**Task directions**
Identify and pull out each line of the entries in which "picture" occurs.

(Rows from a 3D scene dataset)
§ §
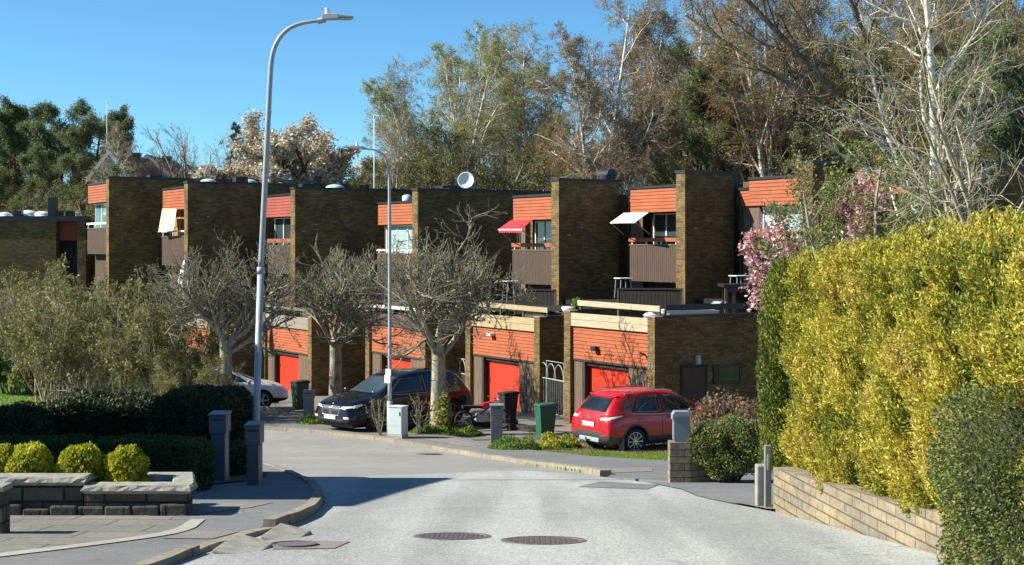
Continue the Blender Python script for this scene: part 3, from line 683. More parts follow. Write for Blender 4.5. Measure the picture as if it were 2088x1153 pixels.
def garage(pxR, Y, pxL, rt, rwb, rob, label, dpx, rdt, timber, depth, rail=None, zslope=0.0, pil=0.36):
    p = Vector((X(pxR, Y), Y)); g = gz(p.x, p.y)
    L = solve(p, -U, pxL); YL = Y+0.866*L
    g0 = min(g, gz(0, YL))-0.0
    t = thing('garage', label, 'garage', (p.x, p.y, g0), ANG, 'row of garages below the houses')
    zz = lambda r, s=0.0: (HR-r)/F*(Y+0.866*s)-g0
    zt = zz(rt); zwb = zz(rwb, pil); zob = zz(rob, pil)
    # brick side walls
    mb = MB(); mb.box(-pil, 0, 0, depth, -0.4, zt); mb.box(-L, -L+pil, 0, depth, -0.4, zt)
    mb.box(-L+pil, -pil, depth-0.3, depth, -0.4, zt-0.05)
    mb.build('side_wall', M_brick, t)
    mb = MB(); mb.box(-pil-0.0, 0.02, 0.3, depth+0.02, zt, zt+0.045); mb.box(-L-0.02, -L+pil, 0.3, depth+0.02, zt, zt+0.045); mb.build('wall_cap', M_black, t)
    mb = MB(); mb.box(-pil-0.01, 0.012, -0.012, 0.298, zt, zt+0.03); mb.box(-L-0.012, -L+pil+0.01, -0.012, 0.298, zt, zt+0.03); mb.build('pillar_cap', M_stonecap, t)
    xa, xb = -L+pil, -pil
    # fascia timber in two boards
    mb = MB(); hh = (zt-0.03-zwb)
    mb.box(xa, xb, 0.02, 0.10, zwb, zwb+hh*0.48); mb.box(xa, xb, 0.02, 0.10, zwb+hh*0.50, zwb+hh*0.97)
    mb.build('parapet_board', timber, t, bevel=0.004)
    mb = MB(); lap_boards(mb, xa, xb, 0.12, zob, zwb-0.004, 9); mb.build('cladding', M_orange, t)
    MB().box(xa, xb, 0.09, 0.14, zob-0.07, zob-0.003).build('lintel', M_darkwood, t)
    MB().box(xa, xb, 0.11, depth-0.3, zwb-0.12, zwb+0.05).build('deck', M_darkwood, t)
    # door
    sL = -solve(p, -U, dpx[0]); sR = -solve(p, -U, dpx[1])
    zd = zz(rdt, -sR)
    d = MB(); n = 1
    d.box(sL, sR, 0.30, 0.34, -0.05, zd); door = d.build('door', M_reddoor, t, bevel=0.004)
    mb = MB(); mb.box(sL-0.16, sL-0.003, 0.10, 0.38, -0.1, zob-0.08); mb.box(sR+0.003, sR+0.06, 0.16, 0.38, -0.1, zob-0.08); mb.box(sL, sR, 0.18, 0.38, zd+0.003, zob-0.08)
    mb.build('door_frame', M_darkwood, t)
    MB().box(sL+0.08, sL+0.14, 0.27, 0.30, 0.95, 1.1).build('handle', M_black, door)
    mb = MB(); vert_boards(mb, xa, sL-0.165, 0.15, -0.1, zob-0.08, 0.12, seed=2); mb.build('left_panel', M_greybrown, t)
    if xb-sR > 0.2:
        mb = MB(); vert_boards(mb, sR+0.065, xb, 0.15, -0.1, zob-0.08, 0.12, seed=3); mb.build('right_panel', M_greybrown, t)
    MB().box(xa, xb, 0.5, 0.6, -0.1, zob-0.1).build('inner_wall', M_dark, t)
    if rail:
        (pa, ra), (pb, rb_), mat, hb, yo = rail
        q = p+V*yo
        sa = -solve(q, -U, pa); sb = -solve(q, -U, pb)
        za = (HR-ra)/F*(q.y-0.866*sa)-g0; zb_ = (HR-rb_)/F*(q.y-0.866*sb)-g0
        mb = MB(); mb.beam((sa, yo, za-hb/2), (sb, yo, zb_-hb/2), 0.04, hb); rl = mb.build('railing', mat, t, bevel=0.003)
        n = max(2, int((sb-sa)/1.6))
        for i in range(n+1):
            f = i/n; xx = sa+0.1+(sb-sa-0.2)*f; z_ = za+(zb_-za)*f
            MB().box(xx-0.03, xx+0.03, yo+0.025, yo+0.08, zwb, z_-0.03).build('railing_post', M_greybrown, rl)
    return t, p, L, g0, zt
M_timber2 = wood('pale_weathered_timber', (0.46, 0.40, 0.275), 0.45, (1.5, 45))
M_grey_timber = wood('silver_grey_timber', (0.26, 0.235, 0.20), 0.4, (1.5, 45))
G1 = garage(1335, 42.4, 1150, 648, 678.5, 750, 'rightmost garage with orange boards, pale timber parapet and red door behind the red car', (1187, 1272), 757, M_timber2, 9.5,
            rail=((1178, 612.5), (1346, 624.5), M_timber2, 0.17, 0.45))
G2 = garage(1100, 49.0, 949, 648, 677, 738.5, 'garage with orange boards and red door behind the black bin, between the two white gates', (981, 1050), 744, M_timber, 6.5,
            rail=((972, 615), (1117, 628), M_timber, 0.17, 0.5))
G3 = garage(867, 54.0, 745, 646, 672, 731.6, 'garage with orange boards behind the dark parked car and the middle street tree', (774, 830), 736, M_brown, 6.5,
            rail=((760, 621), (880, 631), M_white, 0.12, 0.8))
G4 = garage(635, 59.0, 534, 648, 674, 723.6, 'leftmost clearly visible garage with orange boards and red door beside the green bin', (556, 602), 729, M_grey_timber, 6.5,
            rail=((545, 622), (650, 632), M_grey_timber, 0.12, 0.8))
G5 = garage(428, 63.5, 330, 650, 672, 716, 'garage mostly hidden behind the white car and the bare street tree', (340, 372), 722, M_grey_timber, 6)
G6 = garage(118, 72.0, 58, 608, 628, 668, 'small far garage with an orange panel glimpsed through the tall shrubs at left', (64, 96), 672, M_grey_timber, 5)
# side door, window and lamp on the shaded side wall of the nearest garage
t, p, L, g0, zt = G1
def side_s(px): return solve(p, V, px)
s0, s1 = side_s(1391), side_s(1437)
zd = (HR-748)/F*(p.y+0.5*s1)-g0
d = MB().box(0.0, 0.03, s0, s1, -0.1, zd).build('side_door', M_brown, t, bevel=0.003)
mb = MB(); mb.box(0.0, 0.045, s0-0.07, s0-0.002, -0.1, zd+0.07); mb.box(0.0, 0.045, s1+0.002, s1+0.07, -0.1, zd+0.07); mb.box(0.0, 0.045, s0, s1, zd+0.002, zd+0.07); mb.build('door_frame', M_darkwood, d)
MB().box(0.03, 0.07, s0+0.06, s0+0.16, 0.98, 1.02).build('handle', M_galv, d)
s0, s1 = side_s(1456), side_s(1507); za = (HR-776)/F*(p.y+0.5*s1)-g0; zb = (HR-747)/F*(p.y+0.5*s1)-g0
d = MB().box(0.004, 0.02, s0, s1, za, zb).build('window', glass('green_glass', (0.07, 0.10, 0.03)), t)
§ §
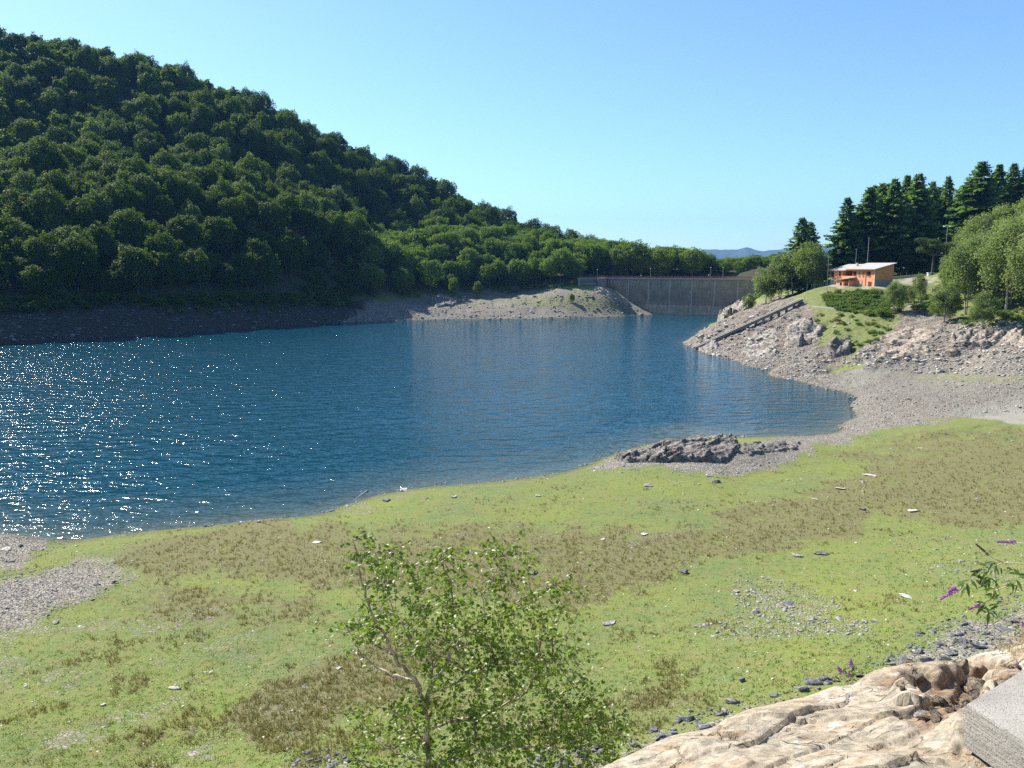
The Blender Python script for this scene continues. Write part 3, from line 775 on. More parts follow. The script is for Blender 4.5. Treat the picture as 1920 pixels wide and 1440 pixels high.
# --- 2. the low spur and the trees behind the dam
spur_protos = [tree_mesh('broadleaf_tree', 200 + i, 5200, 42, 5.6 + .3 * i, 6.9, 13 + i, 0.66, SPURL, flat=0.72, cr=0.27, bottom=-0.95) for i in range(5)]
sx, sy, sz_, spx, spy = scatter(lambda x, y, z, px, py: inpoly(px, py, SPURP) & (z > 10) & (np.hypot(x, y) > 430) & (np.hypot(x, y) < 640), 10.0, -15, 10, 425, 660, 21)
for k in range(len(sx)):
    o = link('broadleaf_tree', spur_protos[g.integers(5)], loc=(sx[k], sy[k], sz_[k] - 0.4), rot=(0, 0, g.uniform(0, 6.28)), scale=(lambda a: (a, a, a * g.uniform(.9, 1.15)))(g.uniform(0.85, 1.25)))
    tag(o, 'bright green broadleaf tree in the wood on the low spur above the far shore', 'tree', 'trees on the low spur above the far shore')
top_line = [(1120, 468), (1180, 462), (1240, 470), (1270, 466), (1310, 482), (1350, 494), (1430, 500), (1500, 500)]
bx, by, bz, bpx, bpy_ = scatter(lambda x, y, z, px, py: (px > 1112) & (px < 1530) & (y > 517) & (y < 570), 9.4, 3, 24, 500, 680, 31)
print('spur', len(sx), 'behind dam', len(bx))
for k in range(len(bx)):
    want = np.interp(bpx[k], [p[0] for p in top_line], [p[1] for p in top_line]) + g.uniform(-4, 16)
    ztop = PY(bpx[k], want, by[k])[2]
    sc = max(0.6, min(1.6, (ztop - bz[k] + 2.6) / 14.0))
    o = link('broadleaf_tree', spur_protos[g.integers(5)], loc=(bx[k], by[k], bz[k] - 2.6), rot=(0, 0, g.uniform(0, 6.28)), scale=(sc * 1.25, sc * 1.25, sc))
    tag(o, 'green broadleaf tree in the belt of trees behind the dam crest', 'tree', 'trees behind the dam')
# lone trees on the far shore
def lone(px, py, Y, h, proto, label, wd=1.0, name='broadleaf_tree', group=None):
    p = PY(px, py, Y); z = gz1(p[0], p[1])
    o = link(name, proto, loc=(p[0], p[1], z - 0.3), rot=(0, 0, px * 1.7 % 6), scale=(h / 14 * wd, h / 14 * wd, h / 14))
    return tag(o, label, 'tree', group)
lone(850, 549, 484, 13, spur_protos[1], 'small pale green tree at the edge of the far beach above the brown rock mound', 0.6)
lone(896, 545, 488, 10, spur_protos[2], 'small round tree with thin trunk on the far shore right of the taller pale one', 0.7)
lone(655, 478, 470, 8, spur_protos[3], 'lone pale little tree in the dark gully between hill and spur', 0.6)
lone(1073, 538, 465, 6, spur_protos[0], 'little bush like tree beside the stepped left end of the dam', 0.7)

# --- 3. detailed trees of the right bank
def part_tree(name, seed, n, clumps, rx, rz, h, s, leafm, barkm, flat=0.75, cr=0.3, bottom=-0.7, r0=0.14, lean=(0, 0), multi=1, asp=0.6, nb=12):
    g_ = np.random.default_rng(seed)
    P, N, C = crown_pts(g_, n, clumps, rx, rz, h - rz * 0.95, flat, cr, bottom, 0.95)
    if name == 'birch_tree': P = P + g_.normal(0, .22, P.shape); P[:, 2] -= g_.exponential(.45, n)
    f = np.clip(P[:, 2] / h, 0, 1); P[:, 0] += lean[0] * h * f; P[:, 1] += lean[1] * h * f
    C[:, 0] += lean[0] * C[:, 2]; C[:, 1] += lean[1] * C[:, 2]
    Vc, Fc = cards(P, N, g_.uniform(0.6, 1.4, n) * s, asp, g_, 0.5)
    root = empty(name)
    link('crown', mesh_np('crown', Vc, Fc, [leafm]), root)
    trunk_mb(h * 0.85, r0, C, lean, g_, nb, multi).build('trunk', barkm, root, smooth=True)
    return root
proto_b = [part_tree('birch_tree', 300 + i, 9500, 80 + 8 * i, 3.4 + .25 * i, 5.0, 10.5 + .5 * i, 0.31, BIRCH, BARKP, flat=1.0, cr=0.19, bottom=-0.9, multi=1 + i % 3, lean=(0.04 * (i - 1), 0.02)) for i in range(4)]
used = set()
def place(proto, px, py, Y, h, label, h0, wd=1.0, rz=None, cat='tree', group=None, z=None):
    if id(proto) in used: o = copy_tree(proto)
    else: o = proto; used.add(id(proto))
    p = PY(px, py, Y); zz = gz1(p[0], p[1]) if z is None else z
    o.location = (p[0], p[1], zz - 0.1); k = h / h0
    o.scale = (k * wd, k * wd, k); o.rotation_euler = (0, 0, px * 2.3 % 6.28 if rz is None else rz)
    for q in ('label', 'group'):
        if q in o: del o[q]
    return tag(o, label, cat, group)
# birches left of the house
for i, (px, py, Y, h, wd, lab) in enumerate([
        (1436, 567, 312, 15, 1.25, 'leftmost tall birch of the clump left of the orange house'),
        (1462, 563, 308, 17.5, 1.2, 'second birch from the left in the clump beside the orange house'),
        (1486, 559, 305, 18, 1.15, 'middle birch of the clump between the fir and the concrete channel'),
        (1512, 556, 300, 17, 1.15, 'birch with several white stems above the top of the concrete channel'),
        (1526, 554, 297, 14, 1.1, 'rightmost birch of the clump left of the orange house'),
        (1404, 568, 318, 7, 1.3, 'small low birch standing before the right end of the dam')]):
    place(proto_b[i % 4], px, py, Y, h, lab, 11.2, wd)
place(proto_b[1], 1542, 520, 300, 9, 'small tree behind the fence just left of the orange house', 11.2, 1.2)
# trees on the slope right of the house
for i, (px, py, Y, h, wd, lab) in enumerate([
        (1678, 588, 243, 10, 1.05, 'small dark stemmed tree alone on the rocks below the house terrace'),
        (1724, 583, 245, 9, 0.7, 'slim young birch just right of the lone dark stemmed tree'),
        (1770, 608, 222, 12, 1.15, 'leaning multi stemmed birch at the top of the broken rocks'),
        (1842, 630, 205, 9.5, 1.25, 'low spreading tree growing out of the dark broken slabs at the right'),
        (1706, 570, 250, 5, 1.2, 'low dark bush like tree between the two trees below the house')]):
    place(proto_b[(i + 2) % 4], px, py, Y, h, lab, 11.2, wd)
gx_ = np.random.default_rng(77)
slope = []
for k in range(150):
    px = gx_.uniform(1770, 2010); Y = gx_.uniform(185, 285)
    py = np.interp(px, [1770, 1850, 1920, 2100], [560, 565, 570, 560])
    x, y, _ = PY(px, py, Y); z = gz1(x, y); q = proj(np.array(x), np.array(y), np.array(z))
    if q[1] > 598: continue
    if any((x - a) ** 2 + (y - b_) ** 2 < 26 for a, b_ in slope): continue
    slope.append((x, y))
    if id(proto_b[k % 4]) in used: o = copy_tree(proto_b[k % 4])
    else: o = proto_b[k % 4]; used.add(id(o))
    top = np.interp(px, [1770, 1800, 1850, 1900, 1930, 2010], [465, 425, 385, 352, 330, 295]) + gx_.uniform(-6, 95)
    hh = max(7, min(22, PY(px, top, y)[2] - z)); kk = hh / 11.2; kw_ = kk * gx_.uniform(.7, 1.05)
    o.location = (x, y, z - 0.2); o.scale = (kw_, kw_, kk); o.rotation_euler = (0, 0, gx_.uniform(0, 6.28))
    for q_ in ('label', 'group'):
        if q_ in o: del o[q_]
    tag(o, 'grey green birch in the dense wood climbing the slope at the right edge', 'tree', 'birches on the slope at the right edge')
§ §
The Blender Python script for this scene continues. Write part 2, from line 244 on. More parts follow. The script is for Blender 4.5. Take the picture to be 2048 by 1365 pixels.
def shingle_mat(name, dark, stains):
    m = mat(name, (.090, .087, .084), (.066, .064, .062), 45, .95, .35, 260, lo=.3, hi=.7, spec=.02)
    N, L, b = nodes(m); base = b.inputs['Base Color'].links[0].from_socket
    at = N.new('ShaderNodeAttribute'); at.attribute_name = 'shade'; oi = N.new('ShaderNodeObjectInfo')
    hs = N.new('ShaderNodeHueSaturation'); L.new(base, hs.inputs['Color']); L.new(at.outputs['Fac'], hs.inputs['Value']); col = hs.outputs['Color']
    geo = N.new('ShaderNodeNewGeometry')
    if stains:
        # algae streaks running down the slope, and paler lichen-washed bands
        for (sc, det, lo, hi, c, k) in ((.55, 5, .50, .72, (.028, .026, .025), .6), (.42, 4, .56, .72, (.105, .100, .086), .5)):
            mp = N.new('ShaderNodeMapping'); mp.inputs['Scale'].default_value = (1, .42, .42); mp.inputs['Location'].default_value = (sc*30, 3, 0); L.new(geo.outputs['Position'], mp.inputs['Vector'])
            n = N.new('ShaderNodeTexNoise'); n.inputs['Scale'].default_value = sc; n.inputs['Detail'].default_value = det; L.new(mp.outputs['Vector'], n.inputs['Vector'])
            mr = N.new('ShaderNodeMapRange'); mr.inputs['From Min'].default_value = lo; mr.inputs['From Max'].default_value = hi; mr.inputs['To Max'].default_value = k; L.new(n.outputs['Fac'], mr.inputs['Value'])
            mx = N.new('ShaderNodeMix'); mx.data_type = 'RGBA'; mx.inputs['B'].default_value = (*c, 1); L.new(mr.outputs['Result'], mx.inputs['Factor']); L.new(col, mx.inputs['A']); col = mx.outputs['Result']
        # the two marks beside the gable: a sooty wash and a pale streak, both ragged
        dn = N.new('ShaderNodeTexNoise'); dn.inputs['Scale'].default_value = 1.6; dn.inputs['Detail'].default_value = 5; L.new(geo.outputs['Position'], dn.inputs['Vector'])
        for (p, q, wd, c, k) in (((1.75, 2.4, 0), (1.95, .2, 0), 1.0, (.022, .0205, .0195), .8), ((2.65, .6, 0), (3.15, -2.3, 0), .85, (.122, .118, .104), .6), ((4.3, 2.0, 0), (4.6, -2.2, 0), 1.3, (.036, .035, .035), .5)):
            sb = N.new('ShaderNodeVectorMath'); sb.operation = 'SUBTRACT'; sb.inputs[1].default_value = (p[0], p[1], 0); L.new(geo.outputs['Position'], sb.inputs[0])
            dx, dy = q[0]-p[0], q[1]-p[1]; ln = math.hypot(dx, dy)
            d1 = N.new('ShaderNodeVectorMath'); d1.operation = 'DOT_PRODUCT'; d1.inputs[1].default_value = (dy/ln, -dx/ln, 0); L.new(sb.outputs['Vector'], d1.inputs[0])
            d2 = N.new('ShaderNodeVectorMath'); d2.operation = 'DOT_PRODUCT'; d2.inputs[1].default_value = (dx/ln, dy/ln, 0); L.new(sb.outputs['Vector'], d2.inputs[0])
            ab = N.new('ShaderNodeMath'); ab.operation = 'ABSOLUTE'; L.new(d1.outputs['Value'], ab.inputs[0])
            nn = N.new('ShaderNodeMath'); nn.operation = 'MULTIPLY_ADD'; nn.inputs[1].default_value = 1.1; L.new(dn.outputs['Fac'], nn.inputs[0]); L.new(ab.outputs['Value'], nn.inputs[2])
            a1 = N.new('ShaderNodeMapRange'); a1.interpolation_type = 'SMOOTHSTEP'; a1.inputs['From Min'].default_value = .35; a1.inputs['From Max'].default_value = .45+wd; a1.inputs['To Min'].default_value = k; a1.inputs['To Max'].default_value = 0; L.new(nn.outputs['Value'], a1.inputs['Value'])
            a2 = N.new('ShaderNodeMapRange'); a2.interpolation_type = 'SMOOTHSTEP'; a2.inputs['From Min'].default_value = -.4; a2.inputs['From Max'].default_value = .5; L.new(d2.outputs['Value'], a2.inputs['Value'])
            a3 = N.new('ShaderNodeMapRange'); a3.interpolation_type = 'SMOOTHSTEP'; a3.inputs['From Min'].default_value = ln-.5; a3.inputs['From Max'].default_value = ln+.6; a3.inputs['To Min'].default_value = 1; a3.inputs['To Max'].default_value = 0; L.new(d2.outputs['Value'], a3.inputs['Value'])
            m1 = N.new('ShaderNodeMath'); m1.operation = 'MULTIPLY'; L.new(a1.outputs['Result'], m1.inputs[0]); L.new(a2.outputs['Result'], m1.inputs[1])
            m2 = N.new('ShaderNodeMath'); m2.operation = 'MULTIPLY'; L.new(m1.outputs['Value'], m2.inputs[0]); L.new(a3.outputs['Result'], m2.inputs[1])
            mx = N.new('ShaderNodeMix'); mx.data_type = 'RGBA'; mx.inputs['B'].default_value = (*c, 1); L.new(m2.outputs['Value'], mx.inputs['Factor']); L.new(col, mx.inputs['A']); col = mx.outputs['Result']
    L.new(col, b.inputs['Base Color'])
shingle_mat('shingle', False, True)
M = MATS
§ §
**Reply**
Continue the Blender Python script for this scene: part 3, from line 683. More parts follow. Write for Blender 4.5. Measure the picture as if it were 2088x1153 pixels.
The Blender Python script for this scene continues. Write part 3, from line 775 on. More parts follow. The script is for Blender 4.5. Treat the picture as 1920 pixels wide and 1440 pixels high.
The Blender Python script for this scene continues. Write part 2, from line 244 on. More parts follow. The script is for Blender 4.5. Take the picture to be 2048 by 1365 pixels.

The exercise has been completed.